Llega el 1 de octubre y sostiene Sánchez, en twitter nada menos: “Decisión, ilusión y un proyecto para continuar avanzando por el cambio y la regeneración democrática”. ¿Qué puede salir mal?
Mientras tanto arde Barcelona ”porque la calle siempre será nuestra”. Ondean las banderas esteladas, también las negras, las comunistas. Al grito de “no queremos fascistas en nuestros barrios”, hordas con capucha, algunos con la cara cubierta, otros sin más disfraz que un odio intenso salen a conmemorar un año de su fracaso.
Y lo que nos muestran es que nada hay peor que un fanático frustrado, y nada tan frustrante para ellos como ver que al final del arco iris no sólo no hay un república catalana, sino siquiera un enemigo que te plante cara.
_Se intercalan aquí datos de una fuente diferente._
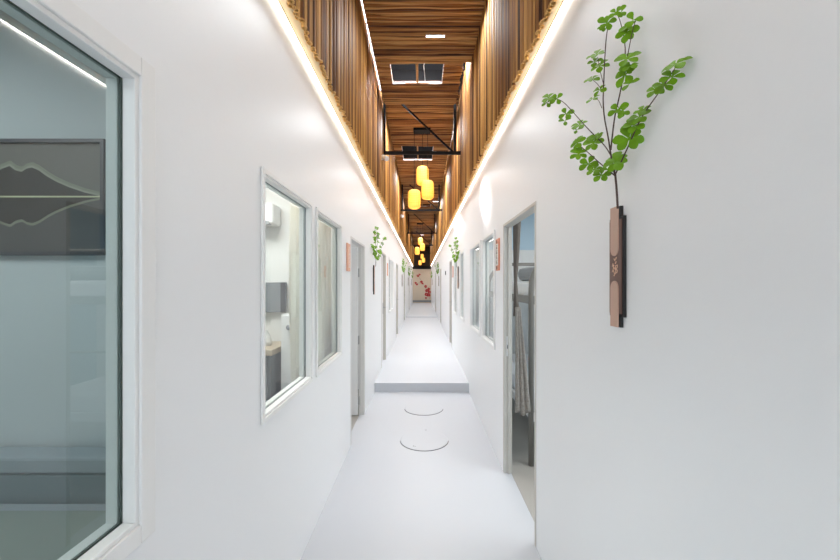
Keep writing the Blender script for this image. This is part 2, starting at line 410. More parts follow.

Dice Puigdemont que no vuelve a Cataluña para sumarse a los inquilinos de Lledoners porque no cree en los mártires, y aunque Torra llame a su brazo armado a “apretar” en las calles, lo que está en su cabeza tiene más que ver con el juego de tahúres de la Carrera de San Jerónimo y del Palau de la Generalitat, que con el folklore que mueve a ese brazo armado a cortar vías de comunicación, asaltar edificios públicos, cerrar colegios, agredir a su Policía u organizar performances kumbayá. Aunque el odio sea el mismo.
Pero también el fracaso es nuestro, aunque venga de antiguo. Se ha ido cocinando a fuego lento, cesión tras cesión, mientras los símbolos del Estado abandonaban Cataluña y los de la ensoñación separatista tomaban las instituciones y las escuelas de ese territorio y del de los que consideran suyos: las Baleares y la Comunidad Valenciana.
En nombre de un consenso que nunca fue otra cosa que dejación y de un desinterés tan centralista como miope, la lengua que los separatistas llaman común –la que sustenta el relato de una Nación también común– iba arrinconando la normalidad constitucional de unas comunidades naturalmente bilingües y adueñándose de un discurso político en el que llamar a las cosas por su nombre o apelar a la legalidad, se consideró primero anatema y después provocación. Y ya sabemos lo que les pasa a los que provocan: que se les puede agredir de palabra, obra y omisión. Porque son fascistas y no hay nada más que decir.
Ayer me telefoneó mi padre. Me contó que había estado quitando lazos amarillos cerca de su casa. Parece que le divirtió la “hazaña”, pero creo que ochenta y cuatro años no es edad para la subversión. Aclaro que no vive en Cataluña, sino en Palma de Mallorca, ciudad en la que por cierto, su alcalde ha colgado un enorme lazo amarillo de una de las fachadas del Ayuntamiento.
También en Mallorca, un centenar de alumnos de un instituto público, hartos de los lacitos amarillos y demás parafernalia independentista desplegada por la dirección el 1 de octubre –y no sólo en ese instituto–, reaccionaron anteayer saliendo al patio con la cara pintada con los colores de la bandera de España.
Ancianos, niños, brigadas nocturnas quitalazos, resistencia ciudadana. No basta.
El 155 bien aplicado o lo que haga falta. Pero ya.